> [Recorded data]
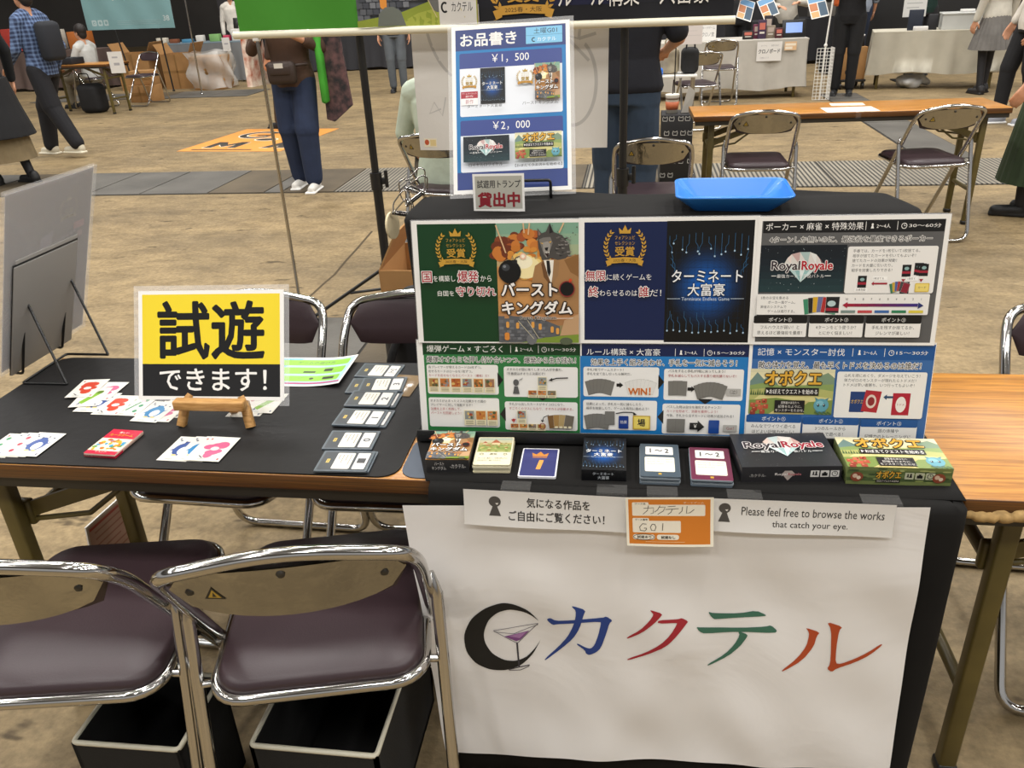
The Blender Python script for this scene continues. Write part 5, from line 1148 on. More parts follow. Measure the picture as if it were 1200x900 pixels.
# ------------------------------------------------------------------ banner stand behind the display
RY = 3.75
m = MB(); m.tube([(-1.785, RY, 1.318), (.398, RY, 1.294)], .0165, 14); tag(m.build('banner_rod', CREAM), 'long cream rod weighting the lower edge of the two hanging banners', 'rod')
def hang(name, x0, x1, z0, z1, y, draw, label, w_=None):
    P = Pr((x1-x0)*1000, (z1-z0)*1000); draw(P); mb = MB()
    f = lambda p: Vector((p.x, p.y, p.z+.010*math.sin(p.x*5)+.006*math.sin(p.x*13+p.y*6)))
    bent(mb, x1-x0, z1-z0, 40, 24, f, '#dcd9d2'); P.emit(mb, warp=f, z0=.0015, step=45, dz=8e-5)
    o = mb.build(name, INKC); o.matrix_world = frame((x0, y, z0), (1, 0, -.011), (0, 0, 1)); return tag(o, label, 'banner')
def bn1(p):                                           # lower part of the left banner
    p.rect(0, 0, 555, p.h, '#3f8a22')
    s = p.sub(555, p.h-300, p.w, p.h, 590, 300); s.rect(0, 0, 590, 300, '#a8764c'); s.hgrad(0, 0, 590, 120, ['#c58a4c', '#b87a44', '#a96c3e'])
    s.poly([(0, 300), (0, 0), (330, 0), (480, 60), (480, 200), (200, 250), (110, 300)], '#54575d')
    for j in range(11):
        for i in range(15): s.rect(4+i*32+(j % 2)*15, 4+j*25, 32+i*32+(j % 2)*15, 26+j*25, ['#6a6d73', '#51545a', '#787b81', '#5f6268', '#454850'][(i*3+j*2) % 5]) if 4+j*25 < 262-i*5-i*i*.3 else None
    for x, y, h in ((6, 20, 60), (105, 0, 30), (118, 140, 90), (350, 0, 20), (410, 0, 30), (500, 20, 45), (540, 30, 60)): s.rr(x, y, x+32, y+h, 12, '#e0913a')
    s.poly([(400, 0), (590, 0), (590, 180), (480, 190), (440, 80)], '#a8643c'); s.poly([(470, 40), (520, 30), (500, 90), (540, 140), (480, 150)], '#d9a070')
    s.poly([(0, 300), (0, 275), (200, 250), (360, 205), (590, 160), (590, 300)], '#8d9a35'); s.poly([(180, 299), (300, 250), (590, 200), (590, 300)], '#a5ad46')
    s.poly([(100, 298), (108, 250), (140, 224), (180, 222), (215, 240), (236, 298)], '#6a6f66'); s.ell(400, 190, 46, 60, '#6c6c68')
    for a in ((250, 80), (330, 30), (420, 140)): s.line([a, (a[0]+90, a[1]+100), (a[0]+140, a[1]+190)], 4, '#c9bb8a')
    p.rect(p.w-168, p.h-118, p.w-4, p.h, '#d9d6d0'); p.rect(p.w-12, 0, p.w-4, p.h, '#d9d6d0'); p.ring(p.w-142, p.h-68, 17, 22, 8, '#1a1a1a', 20, 50, 310); p.text('カクテル', p.w-112, p.h-88, p.w-20, p.h-50, '#2a2a2c')
hang('hanging_banner', -1.755, -.672, 1.334, 1.78, RY+.0, bn1, 'left hanging banner, green with a stone castle picture')
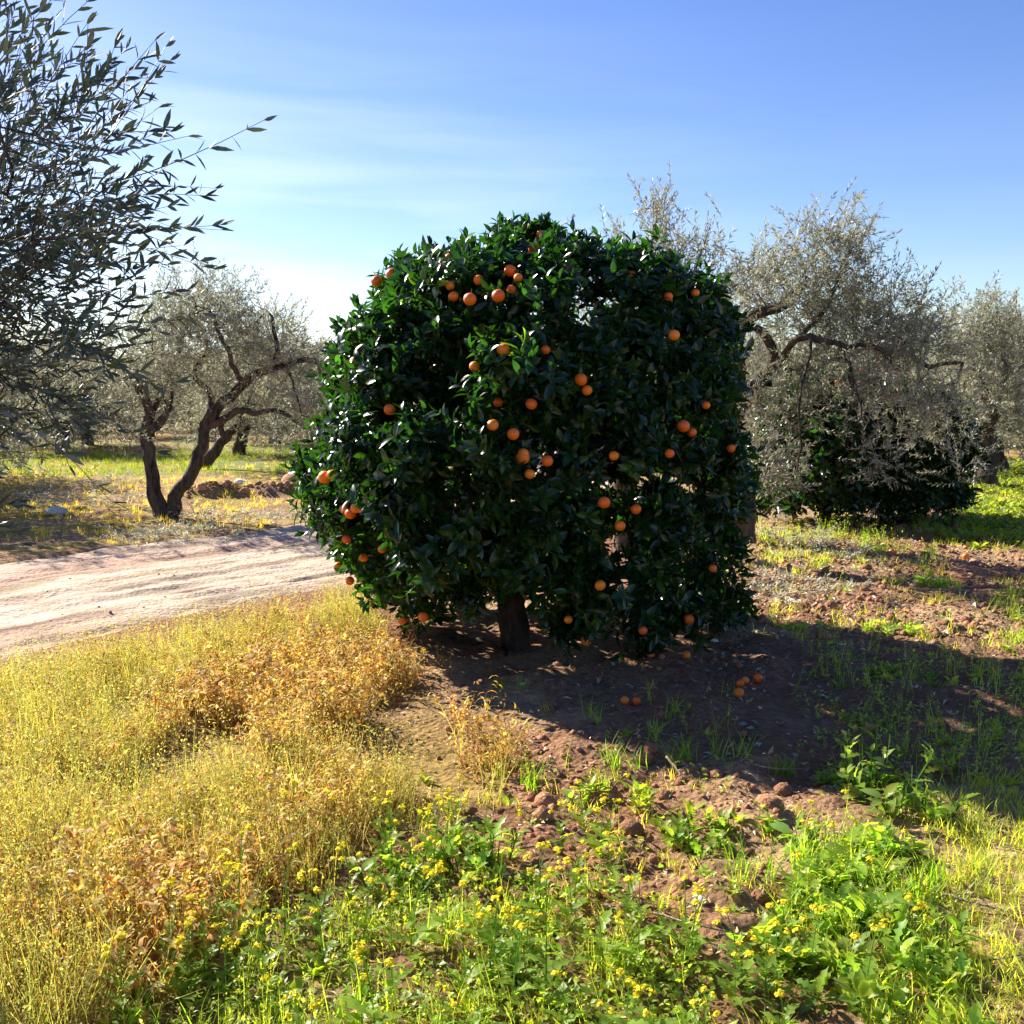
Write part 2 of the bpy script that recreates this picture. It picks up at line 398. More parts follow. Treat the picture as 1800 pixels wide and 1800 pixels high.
def tube(pts, r0, r1, sides=4, col=(.5, .5, .5), acc=None):
    pts = np.asarray(pts, float); n = len(pts); a = acc or Acc()
    T = norm(np.gradient(pts, axis=0)); ref = np.array([0.3, .8, .2]); X = norm(np.cross(T, ref)); Y = np.cross(T, X)
    ang = np.arange(sides) * 2 * math.pi / sides; rr = np.linspace(r0, r1, n)
    V = pts[:, None] + rr[:, None, None] * (X[:, None] * np.cos(ang)[None, :, None] + Y[:, None] * np.sin(ang)[None, :, None])
    i = np.arange(n * sides).reshape(n, sides); j = np.roll(i, -1, 1)
    Q = np.stack([i[:-1], j[:-1], j[1:], i[1:]], 2).reshape(-1, 4)
    a.add(V.reshape(-1, 3), Q, None, col); return a
def leafframe(az, tilt, twist=0.):
    """frame for a leaf that leaves a vertical stem: Y along the blade, Z its upper side"""
    d = np.array([math.sin(tilt) * math.cos(az), math.sin(tilt) * math.sin(az), math.cos(tilt)])
    nn = np.array([-math.cos(tilt) * math.cos(az), -math.cos(tilt) * math.sin(az), math.sin(tilt)])
    x = np.cross(d, nn); nn2 = nn * math.cos(twist) + x * math.sin(twist); x = np.cross(d, nn2)
    return np.stack([x, d, nn2], 1)
def shoot(rnd, n, length, leaf_t, ll, t0=.1, tilt=(.5, .9), pair=True, sway=.06, cvar=.2, stem=(.2, .18, .12), r=.0018, bend=0.):
    a = Acc(); bx, by = rnd.uniform(-sway, sway), rnd.uniform(-sway, sway)
    f = lambda t: np.array([bx * t * t + bend * t * t, by * t * t, t * length])
    tube([f(t) for t in np.linspace(0, 1, 5)], r, r * .4, 3, stem, a)
    az = rnd.uniform(0, 6.28)
    k = n // 2 if pair else n
    for i in range(k):
        t = t0 + (1 - t0) * (i + .5 * rnd.random()) / k
        az += (math.pi / 2 if pair else 2.4) + rnd.uniform(-.3, .3)
        for s in ((0, math.pi) if pair else (0,)):
            if rnd.random() < .08: continue
            ti = rnd.uniform(*tilt) * (1.1 - .35 * t)
            c = np.array([[1 + rnd.uniform(-cvar, cvar)] * 3]); c = c * (1, 1 + rnd.uniform(-.05, .05), 1)
            a.inst(leaf_t, f(t)[None], leafframe(az + s + rnd.uniform(-.25, .25), ti, rnd.uniform(-.7, .7))[None], ll * rnd.uniform(.7, 1.15), c)
    for q in range(2):
        a.inst(leaf_t, f(1)[None], leafframe(rnd.uniform(0, 6), rnd.uniform(.1, .4))[None], ll * .75, np.ones((1, 3)))
    return a.tpl()

# ------------------------------------------------------------------ wood
class Wood:
    def __init__(s): s.P = []; s.par = []; s.rmin = []; s.level = []
    def limb(s, pts, r0, r1, parent=-1, seg=.12, jit=.012, rnd=random):
        pts = np.asarray(pts, float); d = np.concatenate([[0], np.cumsum(np.linalg.norm(np.diff(pts, axis=0), axis=1))])
        if parent == -2: parent = s.nearest(pts[0]) 
        n = max(2, int(d[-1] / seg)); last = parent
        for i in range(0 if parent == -1 else 1, n + 1):
            t = d[-1] * i / n; p = np.array([np.interp(t, d, pts[:, k]) for k in range(3)])
            p = p + (np.array([rnd.gauss(0, jit) for _ in range(3)]) if i > 0 else 0)
            s.P.append(p); s.par.append(last); s.rmin.append(r0 + (r1 - r0) * i / n); last = len(s.P) - 1
        return last
    def nearest(s, p):
        return int(((np.array(s.P) - p) ** 2).sum(1).argmin())
    def grow(s, targets, rng, seg=.12, sag=.05, wig=.03, skip=0):
        P = np.zeros((len(s.P) + len(targets) * 14, 3)); n = len(s.P); P[:n] = s.P
        d0 = np.array([np.sqrt(((P[:n] - t) ** 2).sum(1)).min() for t in targets]); order = np.argsort(d0)
        for k in order:
            t = targets[k]; dv = t - P[skip:n]; dist = np.sqrt((dv ** 2).sum(1))
            cost = dist + .25 * np.maximum(0, P[skip:n, 2] - t[2])
            j = int(cost.argmin()) + skip; a = P[j].copy(); L_ = np.linalg.norm(t - a)
            m = min(12, max(1, int(L_ / seg)))
            side = rng.normal(0, wig, 3) * L_ * 2; last = j
            for q in range(1, m + 1):
                u = q / m; p = a + (t - a) * u + (side + np.array([0, 0, sag * L_])) * math.sin(math.pi * u)
                P[n] = p; s.P.append(p); s.par.append(last); s.rmin.append(0); last = n; n += 1
    def radii(s, tip=.002, e=2.2):
        n = len(s.P); acc = np.zeros(n); r = np.zeros(n)
        for i in range(n - 1, -1, -1):
            a = acc[i] if acc[i] > 0 else tip ** e
            r[i] = max(a ** (1 / e), s.rmin[i])
            if s.par[i] >= 0: acc[s.par[i]] += max(a, 0)
        s.r = r; return r
    def build(s, name, mat, parent, rmax=9, gnarl=.18, seed=1, col=(.5, .5, .5)):
        rnd = random.Random(seed)
        n = len(s.P); kids = [[] for _ in range(n)]
        for i, p in enumerate(s.par):
            if p >= 0: kids[p].append(i)
        a = Acc(); P = np.array(s.P); org = np.array(parent.location) if parent is not None else np.zeros(3)
        st = [([i], ) for i, p in enumerate(s.par) if p < 0]; st = [c[0] for c in st]
        while st:
            ch = st.pop()
            while kids[ch[-1]]:
                ks = sorted(kids[ch[-1]], key=lambda q: -s.r[q])
                for o in ks[1:]: st.append([ch[-1], o])
                ch.append(ks[0])
            if len(ch) < 2: continue
            pts = P[ch]; r = s.r[ch].copy()
            if s.par[ch[0]] >= 0 or len(ch) > 1 and ch[0] != ch[1]:
                if s.r[ch[0]] > s.r[ch[1]] * 1.02 and s.par[ch[0]] >= 0: r[0] = min(r[0], s.r[ch[1]] * 1.15)
            big = r.max(); sides = 12 if big > .05 else 7 if big > .018 else 4 if big > .006 else 3
            if len(pts) > 2 and big > .02:
                q = []; rr = []
                for i in range(len(pts) - 1):
                    q += [pts[i], (pts[i] + pts[i + 1]) / 2]; rr += [r[i], (r[i] + r[i + 1]) / 2]
                q.append(pts[-1]); rr.append(r[-1]); pts = np.array(q); r = np.array(rr)
            T = norm(np.gradient(pts, axis=0)); X = np.zeros_like(T); ref = np.array([.9, .3, .1])
            if abs(T[0] @ ref) > .9: ref = np.array([0, .2, 1.])
            x = norm(np.cross(T[0], ref))
            for i in range(len(T)):
                x = x - T[i] * (x @ T[i]); x = x / max(np.linalg.norm(x), 1e-6); X[i] = x
            Y = np.cross(T, X); ang = np.arange(sides) * 2 * math.pi / sides
            g = np.ones((len(pts), sides))
            if big > .02:
                ph = rnd.uniform(0, 50); ii = np.arange(len(pts))[:, None] * .45 + ph; aa = np.cos(ang)[None] * 1.6; bb = np.sin(ang)[None] * 1.6
                g = 1 + gnarl * 2 * (fbm(ii + aa, bb + ph + ii * .2, 2, 3) - .5) + gnarl * .8 * (vn(ii * .4 + aa * 2, bb * 2 + ph, 7) - .5)
            V = pts[:, None] + (r[:, None] * g)[:, :, None] * (X[:, None] * np.cos(ang)[None, :, None] + Y[:, None] * np.sin(ang)[None, :, None])
            i = np.arange(len(pts) * sides).reshape(len(pts), sides); j = np.roll(i, -1, 1)
            Q = np.stack([i[:-1], j[:-1], j[1:], i[1:]], 2).reshape(-1, 4)
            a.add(V.reshape(-1, 3) - org, Q, None, col)
        return a.build(name, mat, parent, smooth=True)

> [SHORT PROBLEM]
Copy each line containing the word "picture" from the data.

> [SOLUTION BELOW]
The Blender Python script for this scene continues. Write part 5, from line 1148 on. More parts follow. Measure the picture as if it were 1200x900 pixels.
hang('hanging_banner', -1.755, -.672, 1.334, 1.78, RY+.0, bn1, 'left hanging banner, green with a stone castle picture')
Write part 2 of the bpy script that recreates this picture. It picks up at line 398. More parts follow. Treat the picture as 1800 pixels wide and 1800 pixels high.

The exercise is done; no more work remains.